Crippling the country’s existing power supplies has not been the only grand contribution of privatisation — the market fundamentalists have even managed to mortgage Brazil’s energy (and economic) future by pushing through a massive project to produce thermal power using natural gas imported from neighbouring Bolivia. Under the excuse of ‘reducing dependence on hydropower’ the project, backed by the infamous Enron (which controls the gas fields in Bolivia) has managed to get the Brazilian government to agree to pay for the power supplied in US dollars and indexed the costs to the price of petroleum.

In an echo of what Enron managed to get the Indian government to do with its Dabhol Power Plant the Brazilian authorities have even agreed to pay for the power supplied by the gas-fired thermal power plants even when they don’t necessarily use it. As a result now Brazil, in years of good rain, will be forced to throw away freely available water and use expensive gas (in hard currency and linked to the price of petrol) for meeting its power demands!

With all this turmoil and controversy over the privatisation of Brazil’s power sector it is not surprising that the issue has found its way into the debates between various candidates vying to become the country’s next president in polls this October. The two main contenders for the Presidency- Inácio da Silva, known as Lula, of the Workers’ Party and Ciro Gomes of the Popular Socialist Party have both come out strongly against the privatisation process and promised a correction of course.

But given the brutal realities of the Brazilian economy and the ever present guiding hand of Uncle Sam in the region it may be difficult for both these candidates to really reverse the privatisation of state utilities if they come to power. Showing the devastating influence that foreign investors wield over Brazil’s so called democracy in late July this year the Brazilian currency fell by a massive 30 percent in just one week ostensibly over fears of a possible default on debt payments by the government.

The outgoing Cardoso government, which bowed and scraped before the gods of free market orthodoxy for the past eight years, was forced to borrow another US $ 30 billion from the IMF. Among the various conditions attached was that the presidential candidates pledge their support for the bailout package!

Anyway nearly 24 billion of the package is to be disbursed only after Brazil’s new government takes power on January 1, 2003. A key requirement imposed on the new government is to maintain a budget surplus of 3.75 percent through 2005, which means that any ‘leftist’ coming to power will actually be forced to preside over a further brutal cutting of state subsidies and social welfare measures!

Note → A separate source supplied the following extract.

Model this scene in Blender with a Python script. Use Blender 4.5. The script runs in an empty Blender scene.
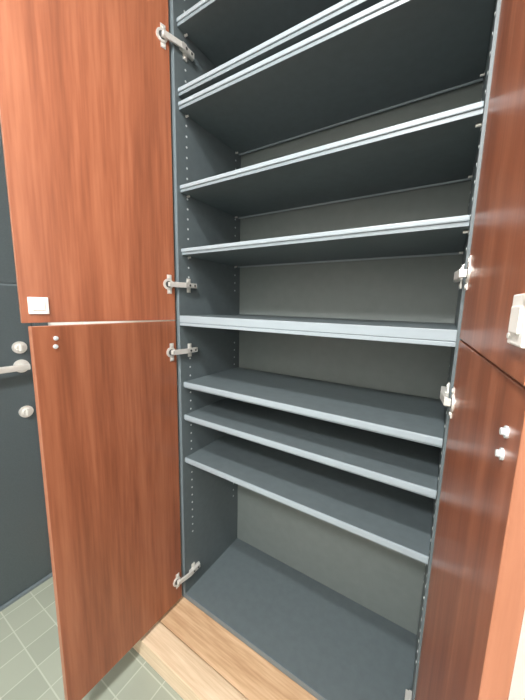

Already financial analysts and commentators in the mainstream media are openly talking of turning Brazil into ‘another Argentina’ if a future government decides to even think of defaulting or renegotiating its huge debt or reversing any of the liberalisation, privatisation measures implemented by the previous regime.

“When it comes time for the rest of the money to be dispersed in Brazil, because they have quarterly targets and reviews, the first time that Lula misses they can tell him he’s not getting any more money”, said Walter Molano, a market analyst with BCP Securities was quoted as saying in the New York Times. “That’s what they did to Argentina last year, saying there would be no waiver, and they will do the same to the next administration in Brazil.”

In the coming months of Brazil’s elections and its aftermath we will know how real these threats are, whether the new Brazilian government will join its predecessors in toeing the neo-liberal economic regime imposed on it and what level of resistance the Brazilian left is capable of putting up to such naked imperialistic hijacking of their country’s sovereignty.